On 31 January 2023, the High Court in Nairobi (court) rendered its judgment in the renowned petition challenging the constitutionality of the Finance Act of 2022 (Act). Among the impugned taxes in the case, was Value Added Tax (VAT) on exportation of services introduced by the Act’s amendment to the VAT Act, 2013.
Ultimately, the court held that the imposition of taxes is Parliament’s constitutional mandate and dabbling in its affairs would be an error and untenable in light of the purposes of the Constitution of Kenya 2010 (Constitution), unless otherwise shown that due process was not followed.
Exportation of services has previously been exempted from VAT up until the Act’s enactment which moved VAT on exported services to being zero-rated but only in respect to “business process outsourcing” without defining this term. The implication of this was to subject all other exported services not sufficing as “business process outsourcing” to the 16% VAT chargeable to taxable supplies.
In the case before it, the court condensed the issues advanced by the petitioners as whether the imposition of the impugned taxes by the National Government was unconstitutional for being onerous and unconscionable. This, they alleged, was not in line with the principles of public finance such as public participation as envisaged under Article 201 of the Constitution.
The petitioners further contended that the Act would subject them to double taxation. They alleged that the zero-rate for exported services in respect to business process outsourcing meant that other exported services were subjected to VAT. Being a tax levied on final consumption in the taxing jurisdiction, the Finance Act defied this position by imposing VAT at the point of origin.
The court noted that it was undisputed that one of the constitutional functions of the National Government is the power to impose taxes and charges as envisaged under Article 209 of the Constitution. Notably, the interpretation of the court was that the provision did not articulate a floor or ceiling of how it can execute its mandate to impose taxes.
Overall, the court found the petitioner’s averments on lack of public participation and double taxation to be merely speculative and a product of apprehensions as no evidence was tabled to ascertain the claim. According to the court’s judgment, the petitioners neither showed how the impugned amendments contravened the constitutional mandate of Parliament in the enactment of laws nor proved violation of laid down principles of legislative process.
The judgment bears profound tax implications for businesses all over the nation engaged in exportation of services. It is a nod to the Government’s intention to increase revenue collection by expanding the tax base of businesses involved in the exportation of services.
It follows, then, that businesses will increase the cost of exporting services to cater for the VAT imposition. It also follows that businesses that were not charging 16% VAT on exported services from 1 July 2022 may be exposed to VAT assessments until when it is clear whether their services fall within the undefined term of “business process outsourcing”. Such businesses should carry out a review of the potential exposure and come up with strategies to counter any claims from the revenue authority.

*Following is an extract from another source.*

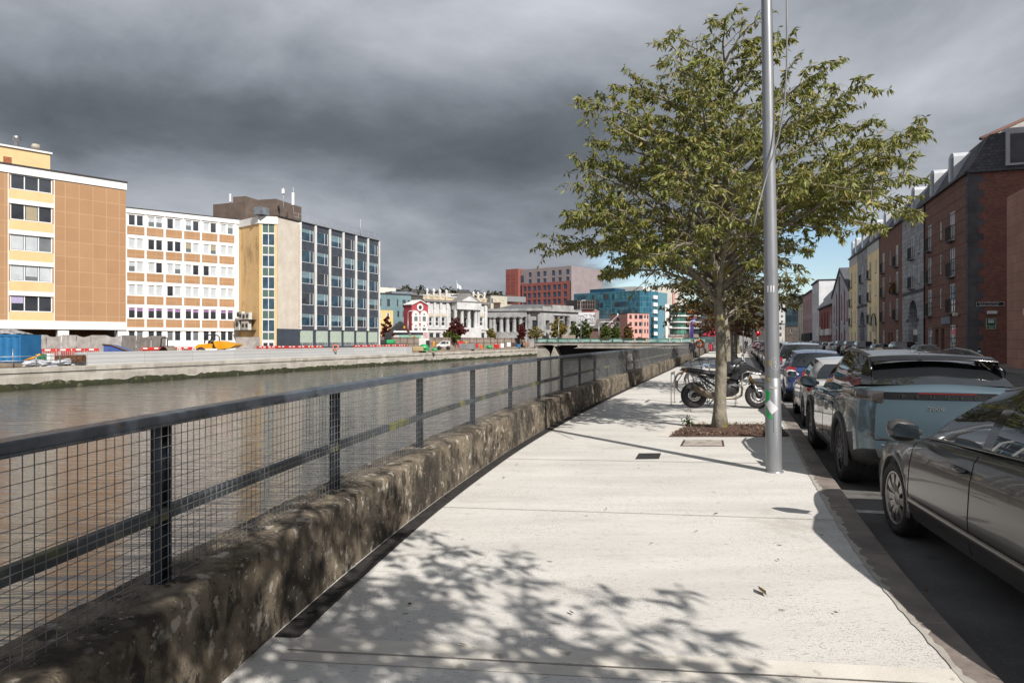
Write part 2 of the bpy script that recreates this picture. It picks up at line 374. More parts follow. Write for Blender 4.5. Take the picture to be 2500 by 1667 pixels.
# kerb
mt_kerb=M('limestone_kerb',S(146,134,126,.8),S(110,101,96,.75),2.3,.75,bump=.3,bscale=25,det=8,c3=S(190,182,174),c3s=5.5,c3lo=.66,c3hi=.70)
mb=MB();rows=[]
for y in YS+[110,132]:
 xi,xo=kinx(y),koutx(y);rows.append([(xi,y,.004),(xo-.02,y,.004),(xo,y,-.012),(xo+.012,y,ROADZ-.02)])
mb.grid(rows,sm=False);struct(mb,'kerb',mt_kerb)
mb=MB()
for k,y in enumerate([-2,.9,2.6,3.9,5.2,6.6,8.1,9.7,11.4,13.2,15,17,19,21,23]):
 xi,xo=kinx(y),koutx(y-.05);mb.box(xi,xo-.01,y-.006,y+.006,.002,.0068)
struct(mb,'kerb_joint',mt_joint)
# ragged grout edge between slab and kerb
rnd=random.Random(4);mb=MB();ys=[i*.05 for i in range(-20,330)]
strip(mb,[(kinx(y)-rnd.uniform(.02,.032),y)for y in ys],[(kinx(y)+max(0,rnd.gauss(.014,.016)),y)for y in ys],.0055)
struct(mb,'grout_edge',M('grout',S(196,190,180),S(176,170,160),8,.9))
# road
mt_road=M('asphalt',S(130,128,125,.6),S(100,98,97,.55),1.2,.85,bump=.5,bscale=160,det=8,c3=S(150,147,143,.6),c3s=120,c3lo=.60,c3hi=.68)
_stain(mt_road,1.6,.58,.68,S(66,63,61,.5),(1,1,1),.7)
mb=MB();ys=YS+[150,200,260];strip(mb,[(koutx(min(y,150))-.05+(max(y,150)-150)*.334,y)for y in ys],[(70+y*.9,y)for y in ys],ROADZ);struct(mb,'road',mt_road)
mt_line=M('road_paint',S(225,225,222),S(170,168,164),12,.7,lo=.45,hi=.7)
mb=MB();mb2=MB()
for y in(6.95,13.0,18.6,24.5,30.5,37,44,51):
 x0=koutx(y)+.02;d=sdir(y);nx,ny=d.y,-d.x
 p=Vector((x0,y));q=p+Vector((nx,ny))*2.1;w=d*.06
 mb.quad((p.x-w.x,p.y-w.y,ROADZ+.004),(q.x-w.x,q.y-w.y,ROADZ+.004),(q.x+w.x,q.y+w.y,ROADZ+.004),(p.x+w.x,p.y+w.y,ROADZ+.004))
ly=[0,3,6,9,12,16,20,26,34,44,60,80,95]
strip(mb,[(koutx(y)+2.2,y)for y in ly],[(koutx(y)+2.3,y)for y in ly],ROADZ+.004)
one(mb,'bay_markings',mt_line,'worn white painted lines marking out the parking bays beside the kerb','road marking')
# far pavement along the right-hand buildings
FX0=15.87
mb=MB();ys=[-10,20,60,100,150,190]
strip(mb,[(FX0-2.3+.334*y,y)for y in ys],[(FX0+8+.334*y,y)for y in ys],0.0)
for i in range(len(ys)-1):a,b2=ys[i],ys[i+1];mb.quad((FX0-2.3+.334*a,a,ROADZ-.05),(FX0-2.3+.334*b2,b2,ROADZ-.05),(FX0-2.3+.334*b2,b2,0),(FX0-2.3+.334*a,a,0))
struct(mb,'far_pavement',M('grey_paving',S(150,147,142,.6),S(120,117,113,.6),2,.85))
# river
WZ=-2.2
def quay(u):Y=(EYE-WZ)*F/(.0652*(1880-u));return(XU(u,Y),Y)
mw=bpy.data.materials.new('river_water');mw.use_nodes=True;t=mw.node_tree;p=t.nodes['Principled BSDF']
p.inputs['Base Color'].default_value=(.030,.026,.021,1);p.inputs['Roughness'].default_value=.03;p.inputs['IOR'].default_value=1.45;p.inputs['Specular IOR Level'].default_value=.9
tcn=t.nodes.new('ShaderNodeTexCoord');hs=[]
for(sc,st,rot,amp,det)in((1.0,(.38,3.0,1),-8,1.0,3),(3.4,(.55,3.0,1),-14,.26,4),(.22,(.8,2.2,1),4,1.2,2)):
 mp=t.nodes.new('ShaderNodeMapping');mp.inputs['Scale'].default_value=st;mp.inputs['Rotation'].default_value=(0,0,R(rot));t.links.new(tcn.outputs['Object'],mp.inputs[0])
 n=t.nodes.new('ShaderNodeTexNoise');n.inputs['Scale'].default_value=sc;n.inputs['Detail'].default_value=det;n.inputs['Roughness'].default_value=.5;n.inputs['Distortion'].default_value=.3;t.links.new(mp.outputs[0],n.inputs[0])
 m_=t.nodes.new('ShaderNodeMath');m_.operation='MULTIPLY';m_.inputs[1].default_value=amp;t.links.new(n.outputs[0],m_.inputs[0]);hs.append(m_.outputs[0])
a=hs[0]
for h in hs[1:]:m_=t.nodes.new('ShaderNodeMath');m_.operation='ADD';t.links.new(a,m_.inputs[0]);t.links.new(h,m_.inputs[1]);a=m_.outputs[0]
bp=t.nodes.new('ShaderNodeBump');bp.inputs['Strength'].default_value=.25;bp.inputs['Distance'].default_value=.16;t.links.new(a,bp.inputs['Height']);t.links.new(bp.outputs[0],p.inputs['Normal'])
mb=MB();mb.quad((-400,-80,WZ),(120,-80,WZ),(120,300,WZ),(-400,300,WZ));struct(mb,'river',mw)
# far bank: coping line, quay wall, ground
QU=[-260,-120,10,150,300,400,520,640,760,880,1000,1100,1200,1280,1340]
QL=[quay(u)for u in QU]
QL=[(-60,8)]+QL
mt_quay=brickmat('quay_limestone',S(206,200,190),S(176,170,160),S(214,208,198),1.5,.62,.02,.85)
_stain(mt_quay,.35,.55,.75,S(120,108,92),(1,1,.25),.7);_stain(mt_quay,1.4,.60,.72,S(210,205,196),(1.6,1.6,.12),.6)
mt_weed=M('quay_weed',S(62,68,30,.5),S(32,36,18,.5),1.6,.9,bump=.8,bscale=9,det=8,c3=S(110,104,78),c3s=2.5,c3lo=.62,c3hi=.68)
ql=resample(QL,2.0);mb=MB();mw2=MB();rnd=random.Random(9);rows=[];top=[]
for(x,y)in ql:
 e=rnd.gauss(0,.07)+.09*math.sin(x*.9+y*.4)+.05*math.sin(y*1.7)
 mb_d=.22
 rows.append([(x+.25,y-.0,-3.0),(x+.12,y,-1.62+e),(x,y,-.62)]);top.append((x,y))
mb.grid([[(a[0]+.0,a[1],-3.2),(a[0],a[1],-.70)]for a in top],sm=False)
qo=offs(top,.10);mb.grid([[(qo[i][0],qo[i][1],-.95),(qo[i][0],qo[i][1],-.58),(top[i][0]-1.9,top[i][1]+.4,-.56)]for i in range(len(top))],sm=False)
one(mb,'quay_wall',mt_quay,'long weathered limestone quay wall dropping into the river on the far bank','wall')
for i,(x,y)in enumerate(offs(resample(QL,.5),.06)):
 pass
wl=offs(resample(QL,.45),.03);rows=[]
for i,(x,y)in enumerate(wl):
 e=rnd.gauss(0,.05)+.05*math.sin(x*.9+y*.4)+.05*math.sin(y*1.7)-.16
 b1=offs([wl[max(i-1,0)],wl[i],wl[min(i+1,len(wl)-1)]],.10)[1]
 rows.append([(b1[0],b1[1],-2.6),(b1[0]-.02+rnd.gauss(0,.015),b1[1]+rnd.gauss(0,.015),-2.05+rnd.gauss(0,.04)),(x+rnd.gauss(0,.012),y,-1.62+e),(x-.08,y,-1.60+e)])
mw2.grid(rows,sm=True);stuff(mw2,'river_weed',mt_weed,'dark green weed clinging to the foot of the far quay wall','weed')
mt_dirt=M('site_ground',S(168,152,134),S(128,114,100),.6,.95,bump=.4,bscale=8,c3=S(188,180,168),c3s=1.2)
GZ=-.25
mb=MB();po=offs(QL,-1.4)+[(20,196),(46,156),(48,900),(-900,900),(-900,8)]
mb.add([(x,y,GZ if i>0 else GZ)for i,(x,y)in enumerate(po)],[list(range(len(po)))[::-1]])
q2=offs(QL,-1.4);mb.grid([[(x,y,-.6),(x,y,GZ)]for x,y in q2],sm=False);e1=[QL[-1],(20,196),(46,156),(40.5,138)]
mb.grid([[(x,y,-3.2),(x,y,GZ)]for x,y in e1],sm=False)
struct(mb,'far_bank_ground',mt_dirt)
mb=MB();po=[(46,152),(39.8,132),(50,130),(1200,300),(1200,1200),(-900,1200),(-900,902),(47,902)]
mb.add([(x,y,-.14)for x,y in po],[list(range(len(po)))]);struct(mb,'town_ground',M('town_paving',S(140,136,130),S(110,108,104),.2,.9))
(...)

An appeal to the Court of Appeal with a stay on the High Court decision would offer relief to affected businesses. Further the businesses offering exported services should come together to push for VAT on exported services to be zero-rated through an amendment in the VAT Act. The soonest this can be done appears to be through Finance Act 2023 with the effective date being 1 July 2023.
The decision by the High Court, unless reversed, may cause capital and revenue flight to neighboring nations who do not impose 16% VAT on exported services. Overall, service providers in Kenya may lose business which is ultimately detrimental to the taxman’s revenue collection objective.